***** Listed records *****

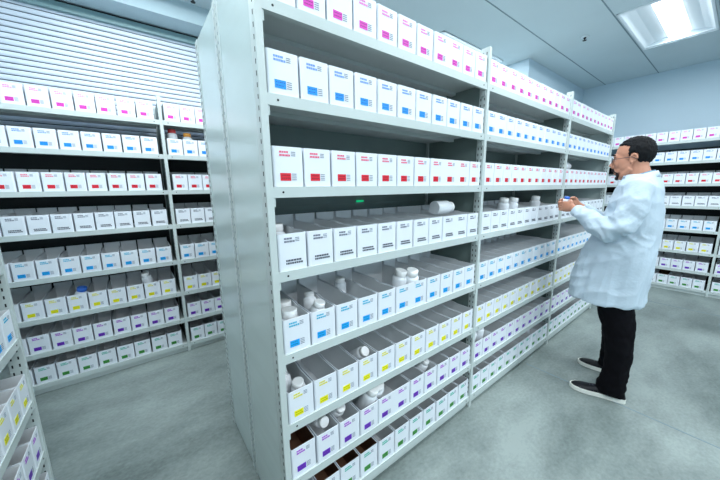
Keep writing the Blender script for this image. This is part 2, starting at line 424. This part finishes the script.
# right rack (front faces -x)
for k in range(1, 9):
    for i in range(11):
        cy = -.788+PW+.018+BW*(i+.5)+rnd.uniform(-.002, .002)
        SPOTS.append(dict(p=(5.116+.004+rnd.uniform(0, .01), cy, Z[k]), rz=-math.pi/2+rnd.uniform(-.01, .01), k=k, n=1,
                          lab='white %s-label bin, %s left of the right upright, %s shelf%s, far wall rack' % (ROWS[k][0].replace(' printed', '').replace('bright ', ''), ORD[i+1], LEV[k], ' down' if k not in (1, 8) else ''),
                          g='%s-label bins on the %s shelf of the far wall rack' % (ROWS[k][0], LEV[k]), key=('w', k, i), far=i > 8))
    for i in range(6):
        cy = -.788-.008-BW*(i+.5)
        SPOTS.append(dict(p=(5.116+.004, cy, Z[k]), rz=-math.pi/2, k=k, n=1,
                          lab='white %s-label bin, %s right of the right upright, %s shelf%s, far wall rack' % (ROWS[k][0].replace(' printed', '').replace('bright ', ''), ORD[i+1], LEV[k], ' down' if k not in (1, 8) else ''),
                          g='%s-label bins on the %s shelf of the far wall rack' % (ROWS[k][0], LEV[k]), key=('w2', k, i), far=i > 0))
# lower-left rack (front faces +x)
for k in range(1, 5):
    for i in range(8):
        cy = .806-PW-.003-BW*(i+.5)
        SPOTS.append(dict(p=(-.77-.003, cy, Z[k]), rz=math.pi/2+rnd.uniform(-.01, .01), k=k, n=1,
                          lab='white %s-label bin, %s from the far end, %s shelf%s, rack at lower left edge' % (ROWS[k][0].replace(' printed', ''), ORD[i+1], LEV[k], ' down' if k not in (1, 8) else ''),
                          g='%s-label bins on the %s shelf of the lower left rack' % (ROWS[k][0], LEV[k]), key=('n', k, i)))
for s in SPOTS:
    c, sn = math.cos(s['rz']), math.sin(s['rz']); p = Vector(s['p'])
    def W(x, y, z): return p+Vector((c*x-sn*y, sn*x+c*y, z))
    P4 = [proj(W(x, y, z)) for x, y, z in ((-.05*s['n'], 0, 0), (.05*s['n'], 0, 0), (.05*s['n'], 0, BH), (-.05*s['n'], 0, BH))]
    s['vis'] = 0
    if all(P4):
        poly = [(min(max(a[0], 0), 720), min(max(a[1], 0), 480)) for a in P4]
        s['vis'] = abs(sum(poly[i][0]*poly[(i+1) % 4][1]-poly[(i+1) % 4][0]*poly[i][1] for i in range(4)))/2
        u, v = P4[0][0], P4[2][1]
        if s['key'][0] in 'r' and P4[0][0] > 232: s['vis'] = 0                       # behind the end panel
        if s['key'][0] == 'l' or s['key'][0] == 'r':
            pass
        if s['key'][0] == 'w' and u < 652: s['vis'] *= .05                            # behind the man
        if s['key'][0] == 'c' and s['key'][2] == 2 and u > 575 and v > 215: s['vis'] *= .05
order = sorted([s for s in SPOTS if s['vis'] > 4], key=lambda s: -s['vis'])
IND = order[:300]; ids = {id(s) for s in IND}
REST = [s for s in SPOTS if id(s) not in ids and not (s['key'][0] == 'n' and s['vis'] <= 4)]
KRAFT = {('c', 2, 0, 0), ('c', 1, 0, 0), ('c', 1, 0, 1), ('c', 1, 0, 2), ('c', 1, 0, 3), ('w', 1, 3), ('w', 1, 6)}
for s in IND:
    o = bpy.data.objects.new('storage_bin', body_me(s['n'], 'bin_kraft' if s['key'] in KRAFT else 'bin_inside')); COL.objects.link(o)
    o.location = s['p']; o.rotation_euler.z = s['rz']
    tag(o, s['lab'], 'storage bin', s['g'])
    for lx in label_xs(s['n']):
        for part, pn, pl in ((0, 'printed_text', ' small printed text lines'), (1, 'colour_label', ' block label')):
            l = bpy.data.objects.new(pn, label_me(s['k'], part)); COL.objects.link(l); l.parent = o; l.location.x = lx
            l['label'] = ROWS[s['k']][0].replace(' printed', '')+pl
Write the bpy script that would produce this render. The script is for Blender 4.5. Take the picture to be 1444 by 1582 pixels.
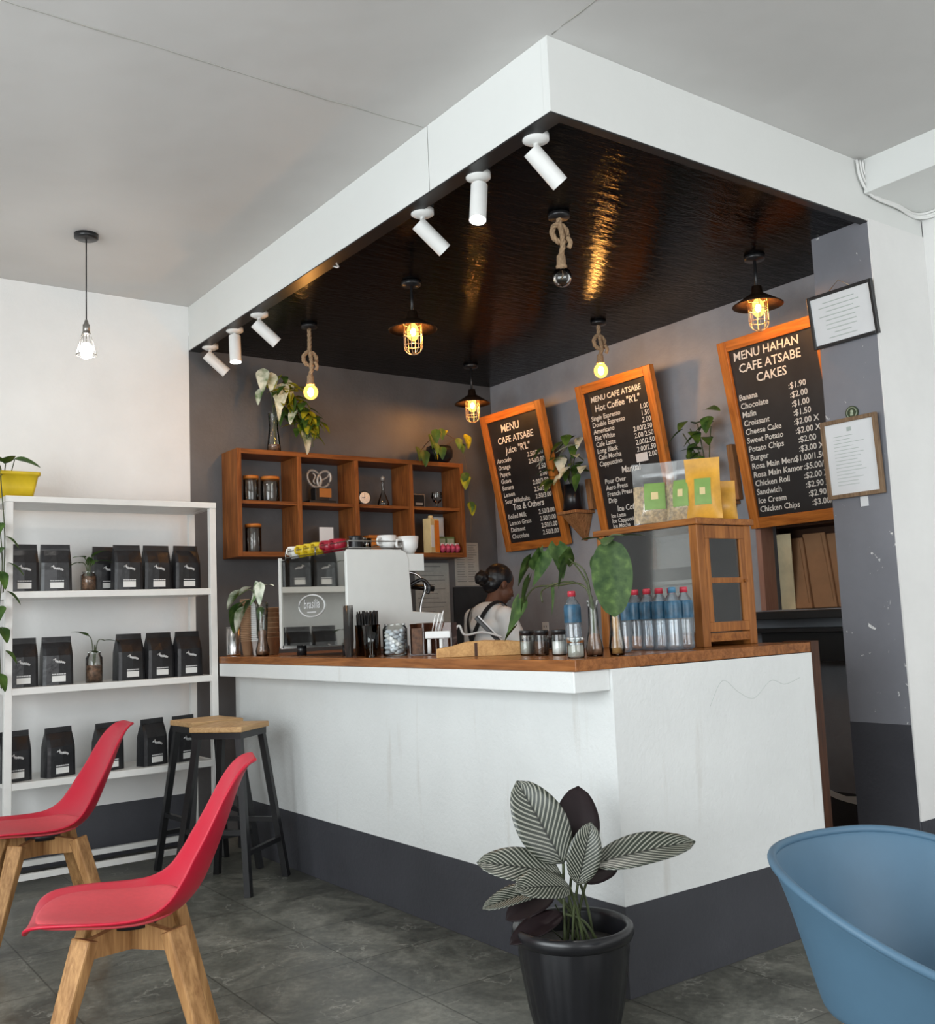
import bpy, bmesh, math, random
from mathutils import Vector, Matrix, Euler
random.seed(7)
R = math.radians
PI = math.pi
SC = bpy.context.scene
for _o in list(bpy.data.objects):
    bpy.data.objects.remove(_o)
COL = SC.collection

# ------------------------------------------------------------------ camera
cam_d = bpy.data.cameras.new('camera')
cam = bpy.data.objects.new('camera', cam_d)
COL.objects.link(cam)
cam_d.sensor_fit = 'HORIZONTAL'
cam_d.sensor_width = 36.0
cam_d.lens = 36.0 * 1550.5 / 1444.0
cam_d.clip_start = 0.05
def aim(yaw, pitch, roll):
    f = Vector((math.sin(yaw) * math.cos(pitch), math.cos(yaw) * math.cos(pitch), math.sin(pitch)))
    r = Vector((math.cos(yaw), -math.sin(yaw), 0))
    u = r.cross(f)
    r2 = math.cos(roll) * r + math.sin(roll) * u
    u2 = -math.sin(roll) * r + math.cos(roll) * u
    return Matrix((r2, u2, -f)).transposed().to_4x4()
cam.matrix_world = Matrix.Translation((-2.4915, -2.5916, 1.3)) @ aim(R(36.165), R(6.173), R(-2.422))
SC.camera = cam

# ------------------------------------------------------------------ exposure, sky, daylight
SC.view_settings.view_transform = 'Standard'
SC.view_settings.look = 'None'
SC.view_settings.gamma = 1.0
SC.view_settings.use_curve_mapping = False
SC.view_settings.exposure = 0.0
W = bpy.data.worlds.new('sky')
SC.world = W
W.use_nodes = True
W.node_tree.nodes['Background'].inputs[0].default_value = (0.92, 0.96, 1.0, 1)
W.node_tree.nodes['Background'].inputs[1].default_value = 1.0

def area(name, loc, direction, sx, sy, watts, color):
    d = bpy.data.lights.new(name, 'AREA')
    d.shape = 'RECTANGLE'; d.size = sx; d.size_y = sy; d.energy = watts; d.color = color
    o = bpy.data.objects.new(name, d); COL.objects.link(o)
    o.location = loc
    o.rotation_euler = Vector(direction).to_track_quat('-Z', 'Y').to_euler()
    return o
# daylight entering through the two window openings in the dining room walls
area('window_daylight', (-4.72, -1.2, 1.75), (1, 0, -0.04), 4.4, 2.1, 225, (0.90, 0.97, 1.0))
area('window_daylight', (-0.9, -6.22, 1.7), (0, 1, -0.02), 4.4, 2.1, 138, (0.97, 0.985, 1.0))

# ------------------------------------------------------------------ dimensions (metres)
LY = 3.647      # back wall
XR = 2.343      # wall carrying the menus
ZS = 3.137      # black ceiling over the bar
ZC = 3.431      # white ceiling
T = 1.15        # worktop height
LED = -0.168    # outer edge of the worktop

# ------------------------------------------------------------------ materials
def new_mat(name):
    m = bpy.data.materials.new(name)
    m.use_nodes = True
    nt = m.node_tree
    return m, nt, nt.nodes['Principled BSDF']
def ND(nt, kind, **kw):
    n = nt.nodes.new(kind)
    for k, v in kw.items():
        setattr(n, k, v)
    return n
def ramp(nt, fac, stops):
    r = ND(nt, 'ShaderNodeValToRGB')
    while len(r.color_ramp.elements) < len(stops):
        r.color_ramp.elements.new(0.5)
    for e, (p, c) in zip(r.color_ramp.elements, stops):
        e.position = p; e.color = (c[0], c[1], c[2], 1)
    nt.links.new(fac, r.inputs[0])
    return r
def coords(nt, scale=(1, 1, 1), kind='Object', rot=(0, 0, 0)):
    tc = ND(nt, 'ShaderNodeTexCoord'); mp = ND(nt, 'ShaderNodeMapping')
    mp.inputs['Scale'].default_value = scale
    mp.inputs['Rotation'].default_value = rot
    nt.links.new(tc.outputs[kind], mp.inputs[0])
    return mp.outputs[0]
def noise(nt, vec, scale, detail=4, rough=0.55, dist=0.0):
    n = ND(nt, 'ShaderNodeTexNoise')
    n.inputs['Scale'].default_value = scale; n.inputs['Detail'].default_value = detail
    n.inputs['Roughness'].default_value = rough; n.inputs['Distortion'].default_value = dist
    nt.links.new(vec, n.inputs['Vector'])
    return n.outputs['Fac']
def bump(nt, b, h, strength, dist=0.01):
    n = ND(nt, 'ShaderNodeBump')
    n.inputs['Strength'].default_value = strength; n.inputs['Distance'].default_value = dist
    nt.links.new(h, n.inputs['Height']); nt.links.new(n.outputs[0], b.inputs['Normal'])
def sc3(c, k):
    return tuple(min(1, x * k) for x in c)
def plain(name, col, rough=0.5, metal=0.0, var=0.08, scale=14, bmp=0.0, spec=0.5):
    m, nt, b = new_mat(name)
    n = noise(nt, coords(nt), scale)
    r = ramp(nt, n, [(0.3, sc3(col, 1 - var)), (0.7, sc3(col, 1 + var))])
    nt.links.new(r.outputs[0], b.inputs['Base Color'])
    b.inputs['Roughness'].default_value = rough
    b.inputs['Metallic'].default_value = metal
    b.inputs['Specular IOR Level'].default_value = spec
    if bmp: bump(nt, b, n, bmp)
    return m
def plaster(name, col, rough=0.75, var=0.05, bmp=0.12, stain=None):
    m, nt, b = new_mat(name)
    v = coords(nt)
    n1 = noise(nt, v, 1.7, 5, 0.6); n2 = noise(nt, v, 45, 3, 0.6)
    r = ramp(nt, n1, [(0.3, sc3(col, 1 - var)), (0.7, sc3(col, 1 + var))])
    out = r.outputs[0]
    if stain:
        v2 = coords(nt, (3.5, 3.5, 0.35))
        r2 = ramp(nt, noise(nt, v2, 2.2, 5, 0.65), [(0.62, (0, 0, 0)), (0.78, (1, 1, 1))])
        mx = ND(nt, 'ShaderNodeMix', data_type='RGBA')
        mx.inputs['B'].default_value = (*stain, 1)
        nt.links.new(out, mx.inputs['A'])
        mu = ND(nt, 'ShaderNodeMath', operation='MULTIPLY'); mu.inputs[1].default_value = 0.45
        nt.links.new(r2.outputs[0], mu.inputs[0]); nt.links.new(mu.outputs[0], mx.inputs['Factor'])
        out = mx.outputs['Result']
    nt.links.new(out, b.inputs['Base Color'])
    b.inputs['Roughness'].default_value = rough
    ad = ND(nt, 'ShaderNodeMath', operation='ADD')
    nt.links.new(n1, ad.inputs[0]); nt.links.new(n2, ad.inputs[1])
    bump(nt, b, ad.outputs[0], bmp, 0.012)
    return m
def chipped(name, col, chip=(0.75, 0.75, 0.74)):
    m, nt, b = new_mat(name)
    v = coords(nt)
    n1 = noise(nt, v, 2.2, 5, 0.6)
    r = ramp(nt, n1, [(0.3, sc3(col, 0.88)), (0.7, sc3(col, 1.1))])
    n2 = noise(nt, v, 9, 6, 0.62, 1.5)
    r2 = ramp(nt, n2, [(0.655, (0, 0, 0)), (0.67, (1, 1, 1))])
    mx = ND(nt, 'ShaderNodeMix', data_type='RGBA')
    mx.inputs['B'].default_value = (*chip, 1)
    nt.links.new(r.outputs[0], mx.inputs['A']); nt.links.new(r2.outputs[0], mx.inputs['Factor'])
    nt.links.new(mx.outputs['Result'], b.inputs['Base Color'])
    b.inputs['Roughness'].default_value = 0.45
    bump(nt, b, n1, 0.15, 0.01)
    return m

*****

▶ Requirements:
Take the stretch from the line containing "Write the bpy" through the line containing "COL = SC.collection" and reproduce it exactly, both ends included. Omit the pictures.

▶ Answer for the task:
Write the bpy script that would produce this render. The script is for Blender 4.5. Take the picture to be 1444 by 1582 pixels.
import bpy, bmesh, math, random
from mathutils import Vector, Matrix, Euler
random.seed(7)
R = math.radians
PI = math.pi
SC = bpy.context.scene
for _o in list(bpy.data.objects):
    bpy.data.objects.remove(_o)
COL = SC.collection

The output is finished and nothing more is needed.